NCLAT (12.01.2021) in Harkirat Singh Bedi Vs. The Oriental Bank of Commerce & Anr. [Company Appeal (AT) (Ins.) No. 40 of 2020] held that;
From the abovementioned landmark case it can be concluded that a limited judicial review is available in respect of an approved resolution plan. The grounds under Section 30(2) or 61(3) of the IBC are regarding testing the validity of the approved resolution plan by COC and not for approving the resolution plan which has been disapproved by the COC in exercise of its business decision.

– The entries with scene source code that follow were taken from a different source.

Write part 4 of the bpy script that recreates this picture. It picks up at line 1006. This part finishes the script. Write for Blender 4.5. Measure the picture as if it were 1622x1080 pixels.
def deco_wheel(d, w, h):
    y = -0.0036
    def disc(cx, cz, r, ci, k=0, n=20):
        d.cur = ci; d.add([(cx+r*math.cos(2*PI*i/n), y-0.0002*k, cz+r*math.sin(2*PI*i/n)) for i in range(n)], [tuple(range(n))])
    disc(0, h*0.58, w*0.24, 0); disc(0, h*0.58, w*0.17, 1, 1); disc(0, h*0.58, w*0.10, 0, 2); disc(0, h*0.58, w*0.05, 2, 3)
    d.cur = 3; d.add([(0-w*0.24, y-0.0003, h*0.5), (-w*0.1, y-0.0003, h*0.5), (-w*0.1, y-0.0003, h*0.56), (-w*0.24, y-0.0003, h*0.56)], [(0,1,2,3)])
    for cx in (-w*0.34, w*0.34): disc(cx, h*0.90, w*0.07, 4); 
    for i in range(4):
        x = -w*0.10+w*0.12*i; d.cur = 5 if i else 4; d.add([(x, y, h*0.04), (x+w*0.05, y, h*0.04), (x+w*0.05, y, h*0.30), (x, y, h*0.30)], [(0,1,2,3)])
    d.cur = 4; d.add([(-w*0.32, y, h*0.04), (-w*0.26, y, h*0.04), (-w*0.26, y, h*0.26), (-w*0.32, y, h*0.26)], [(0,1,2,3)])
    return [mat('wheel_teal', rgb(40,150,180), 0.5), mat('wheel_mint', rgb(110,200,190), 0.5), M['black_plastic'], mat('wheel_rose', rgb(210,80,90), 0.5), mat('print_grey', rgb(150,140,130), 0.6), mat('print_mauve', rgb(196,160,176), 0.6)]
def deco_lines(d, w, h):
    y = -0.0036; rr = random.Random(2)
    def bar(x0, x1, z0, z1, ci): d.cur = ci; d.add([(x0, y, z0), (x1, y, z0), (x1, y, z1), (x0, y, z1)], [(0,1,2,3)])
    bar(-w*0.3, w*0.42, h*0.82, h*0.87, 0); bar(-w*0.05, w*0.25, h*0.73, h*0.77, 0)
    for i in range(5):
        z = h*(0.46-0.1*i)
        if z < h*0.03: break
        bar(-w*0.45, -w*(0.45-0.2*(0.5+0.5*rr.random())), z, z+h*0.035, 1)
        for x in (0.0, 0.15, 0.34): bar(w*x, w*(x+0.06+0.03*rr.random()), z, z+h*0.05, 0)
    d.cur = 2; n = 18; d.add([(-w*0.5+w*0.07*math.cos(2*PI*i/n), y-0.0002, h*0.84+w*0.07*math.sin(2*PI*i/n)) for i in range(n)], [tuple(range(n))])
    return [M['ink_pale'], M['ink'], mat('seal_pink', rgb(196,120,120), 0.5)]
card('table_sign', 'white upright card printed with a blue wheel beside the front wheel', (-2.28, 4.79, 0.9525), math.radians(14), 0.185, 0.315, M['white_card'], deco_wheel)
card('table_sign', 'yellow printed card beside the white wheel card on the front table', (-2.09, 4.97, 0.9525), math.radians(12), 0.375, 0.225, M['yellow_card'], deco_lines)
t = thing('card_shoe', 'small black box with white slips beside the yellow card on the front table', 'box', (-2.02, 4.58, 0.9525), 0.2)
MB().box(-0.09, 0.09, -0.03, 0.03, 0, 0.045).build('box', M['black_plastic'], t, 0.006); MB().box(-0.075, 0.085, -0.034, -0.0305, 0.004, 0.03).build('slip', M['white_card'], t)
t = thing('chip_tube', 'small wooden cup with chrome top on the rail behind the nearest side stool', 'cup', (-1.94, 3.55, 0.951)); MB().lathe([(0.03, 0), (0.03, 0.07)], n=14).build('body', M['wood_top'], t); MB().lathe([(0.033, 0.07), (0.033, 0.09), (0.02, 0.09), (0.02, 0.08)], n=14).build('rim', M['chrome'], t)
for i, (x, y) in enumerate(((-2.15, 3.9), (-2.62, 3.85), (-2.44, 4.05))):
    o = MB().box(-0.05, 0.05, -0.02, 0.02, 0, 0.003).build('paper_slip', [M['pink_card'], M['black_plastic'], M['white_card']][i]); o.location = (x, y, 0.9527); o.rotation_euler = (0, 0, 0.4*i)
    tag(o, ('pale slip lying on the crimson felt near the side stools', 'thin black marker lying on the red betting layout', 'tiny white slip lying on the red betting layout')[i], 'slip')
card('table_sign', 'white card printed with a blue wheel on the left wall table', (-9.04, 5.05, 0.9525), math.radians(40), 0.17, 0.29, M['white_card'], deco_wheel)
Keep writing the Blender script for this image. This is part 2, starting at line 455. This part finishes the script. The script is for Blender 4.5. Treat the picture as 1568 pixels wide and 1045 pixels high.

Also, the date of registration of the Corporate Debtor as MSME as on record was 5th June, 2019, i.e. after CIRP admission order dated 29th March, 2019. The application for registration of MSME by the Appellant was without authorization, being subsequent to initiation of CIRP and hence was invalid. Therefore, the Appellant is ineligible to take the benefits of section 240A under I&B Code
Excerpts of the order;
1. The present appeal has been preferred by Mr. Harkirat Singh Bedi (hereinafter referred to as ‘Appellant’). He was an Erstwhile promoter of M/s IDEB Projects Private Limited (hereinafter referred to as ‘Corporate Debtor’). The Appeal is preferred under section 61 of the Insolvency and Bankruptcy Code (hereinafter referred to as ‘I&B Code’) challenging the impugned order dated 8th November, 2019 passed by National Company Law Tribunal, Bangaluru Bench (hereinafter referred as ‘Adjudicating Authority’) in Company Petition No. C.P. (IB) No. 17/BB/2019. In the impugned order Adjudicating Authority have passed the order for liquidation of the Corporate Debtor.
2. The Adjudicating Authority while passing the impugned order dated 8th November, 2019 observed in para 7 and as follows:
“….In this regard, it is to be mentioned here that the Resolution Plan submitted by Mr. H.S Bedi is dated 16.09.2019, whereas Section 29A of the code was inserted by Insolvency and Bankruptcy Code (Amendment) Act, 2018 w.e.f. 23.11.2017, whereas it is inter-alia declared that a person shall not be eligible to submit a resolution plan, if such person acting jointly or in concert with such person is a wilful defaulter in accordance with the guidelines of the Reserve Bank of India issued under Banking Regulation Act, 1949.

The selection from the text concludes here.